Interarch Building Products IPO Lists At Stellar 44% Premium: Should You Hold, Sell, or Buy?
Interarch Building Products IPO Lists At Stellar 44% Premium: Should You Hold, Sell, or Buy?
Interarch Building Products' strong listing is a positive indicator of its future prospects. So, those who want to hold it for the long term are suggested to keep a stoploss at Rs 1,200, says Swastika Investmart's Shivani Nyati.

Interarch Building Products IPO Listing: The initial public offering (IPO) of Interarch Building Products Ltd, which received a 93.79 times subscription between August 19 and August 21, witnessed a stellar stock market debut on August 26. On the BSE, shares of Interarch Building listed at a premium of 43.46 per cent at Rs 1,291 apiece as against its issue price of Rs 900. However, the shares started falling soon after on profit-booking. Analysts suggest a ‘hold’ recommendation to the shares.

On the NSE, shares of Interarch Building Products Ltd opened at a premium of 44.33 per cent at Rs 1,299 apiece on Monday. However, later, the shares started falling and were trading lower by around 4 per cent at Rs 1,247 apiece as compared to its opening price of Rs 1,299.

“Interarch Building Products’ strong listing is a positive indicator of its future prospects. So, those who want to hold it for the long term are suggested to keep a stoploss at 1,200,” said Shivani Nyati, head of wealth, Swastika Investmart Ltd.

She added that the positive performance on the listing is attributed to the company’s established market position, integrated manufacturing capabilities, and consistent financial growth.

“The IPO was well-received by investors, with a subscription rate of 93.79 times, indicating strong demand. This strong response reflects investor confidence in IBPL’s continued growth and potential for success,” she said.

Prashanth Tapse, senior vice-president (research), Mehta Equities Ltd, said, “Interarch Building Products received a healthy response from the day one to the last day of the issue from all types of investors.
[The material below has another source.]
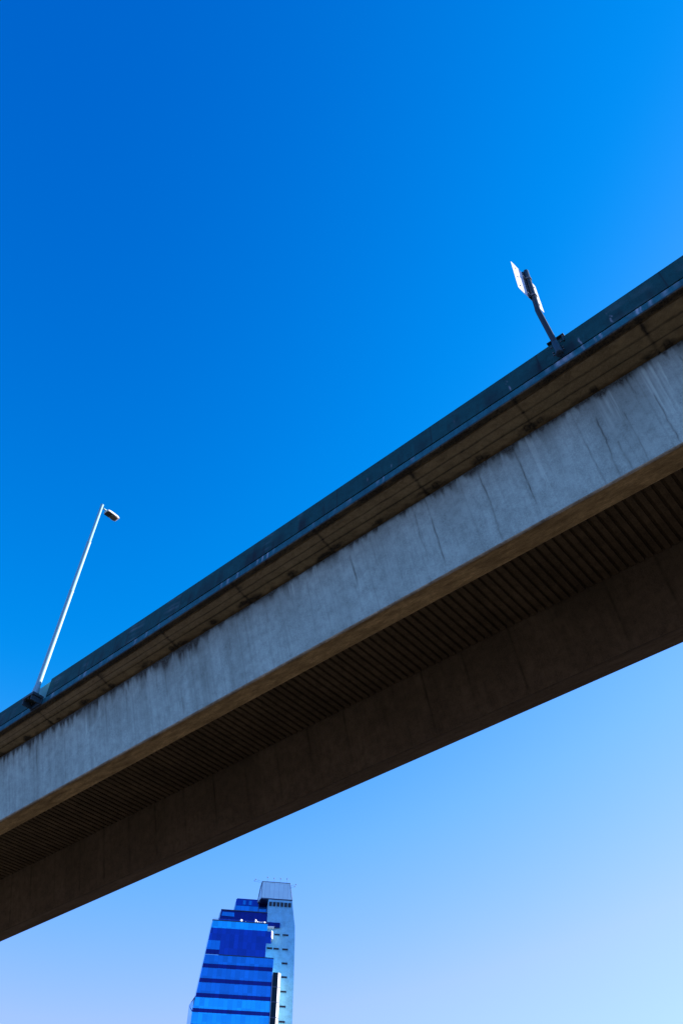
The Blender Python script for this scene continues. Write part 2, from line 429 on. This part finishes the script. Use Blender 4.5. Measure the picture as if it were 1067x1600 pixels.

We believe the investor demand has come considering reasonable valuations and an opportunity to invest in a leading player in PEB segment with strong market position, ranking 3rd in operating revenue with the 2nd largest installed capacity and commands a healthy market share in the organised markets.”

Considering all the parameters subscription demand and market sentiments, it is indicating a healthy room for listing gain in the range of ~25-30% and above against the issue price of Rs 900 per share and we continue to recommend allotted investors to hold as Interarch is well-positioned for sustained growth for the long term, he added.

“On valuation parse at the upper price band of Rs 900, the issue was reasonable priced by looking at it financial performance and market position and despite being capital incentive business model we believe the market could give Interarch a premium multiple towards its leadership position and sector agnostic demand and growth triggers; this may result in delivering healthy post listing gains also,” Tapse said.